On your nightstand now:
Shirley by Charlotte Bronte; this one I borrowed (took) from a hotel in Florence recently because the weather was so bad and we were confined to our room. I'm enjoying it immensely because it blends human temperament and politics so subtly. I'm starting a new novel about the silent movie era called Frame-up! Roscoe "Fatty" Arbuckle, so that explains my wanting to know more about Arbuckle. Pat Barker is one of my absolute favorites; I'm rereading Regeneration because I learn from her. A friend here in France is president of the Jack London Society; I'm reading his letters and discovering that he was indeed the father of an entire generation of self-promoting American writers. Because the subject overwhelms and confuses me, I'm reading less often than the above from Wilson's Social Conquest of Earth and Mother Nature by Sarah Hrdy.
Favorite book when you were a child:
Alas, didn't read when I was a child. The schoolyard in Brooklyn beckoned, and I believed my future was there.
Your top five authors:
1. Kurt Vonnegut: one night I was on a panel with Vonnegut, but it was during the Vietnam War and whatever the topic was, the evening devolved into a bitter give-and-take with a very right-wing patriotic audience (it was in Staten Island). My position was radical and, as it turns out, historically correct. Things were getting dangerous, and Vonnegut stepped in to save me ass. We became friends that night.
2. Joseph Conrad, simply because I've come to a point in my writing where I believe a good story well told is everything--and so Joseph Conrad.
3. Pat Barker: I don't know why, but I just love her, and you can't explain love.
4. Jose Saramago, because he encourages me with the idea that as long as you think you know what you're doing as a writer, you can do just about anything.
5. Kazuo Ishiguro for the sheer surprise, for his cool and his hip.
Book you've faked reading:
It's a tie between Moby Dick and War and Peace, depending on who I'm trying to impress.
Book you're an evangelist for:
Tie between Strength in What Remains by Tracy Kidder, the best, most soulful nonfiction writer in America, and Never Let Me Go by Ishiguro.
Book you've bought for the cover:
I honestly don't believe I ever have, but I'd probably be the last to know, if the art department was doing its job.
Book that changed your life:
Dostoyevsky's Crime and Punishment.
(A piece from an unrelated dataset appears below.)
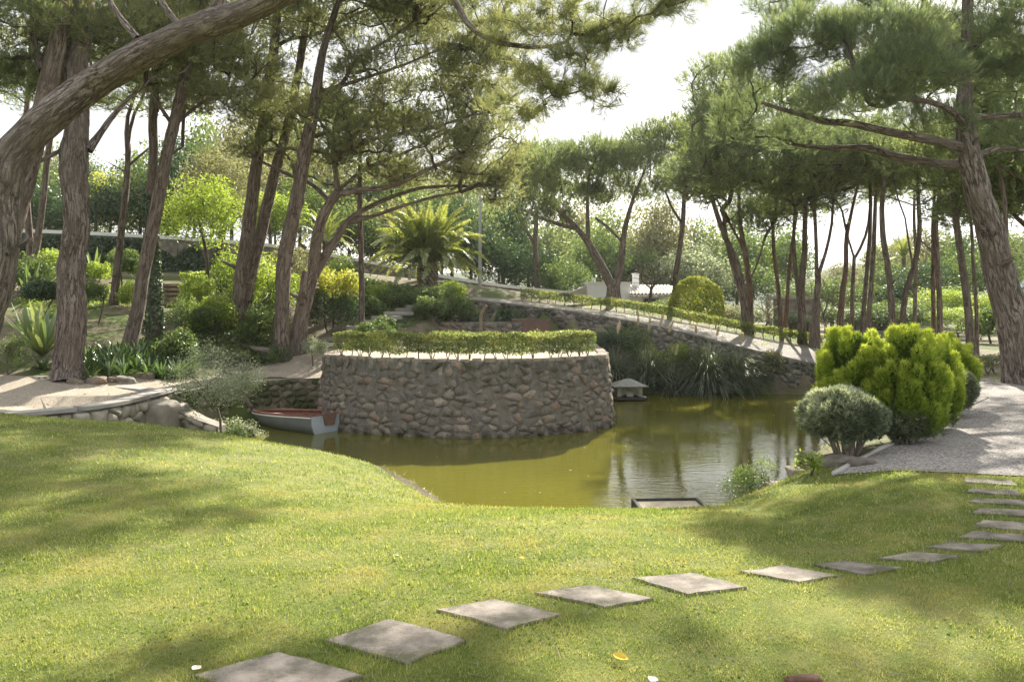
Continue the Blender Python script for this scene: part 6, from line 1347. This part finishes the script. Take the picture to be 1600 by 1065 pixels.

It was the summer I decided to become a real reader, which is surprising because I was already teaching at university. Probably I got tired of lying about books I'd read and decided to read a classic. I was so involved in the psychological cat and mouse that all I did was read, eat, sleep and read. (In anticipation of the next question--It was the best of times....)
Favorite line from a book:
"It was a dark and stormy night...." As a matter of fact, it is the beginning line from a new novel. I wanted to see if I could make it work while at the same time trying to cash in on what the reader already feels about it.
Book you most want to read again for the first time:
A Little History of the World by E.H. Gombrich. I've already read it five times. And when I'm done typing this questionnaire, I think I'll start it again. If I could write for smart kids the way he does, I'd have achieved something that has always escaped me, profound simplicity. Talk about making the world approachable.
How can you tell when a translation is poor?
I don't know, but you can just tell. Probably because everything else--especially the story and the author's intelligence--about the novel is so good.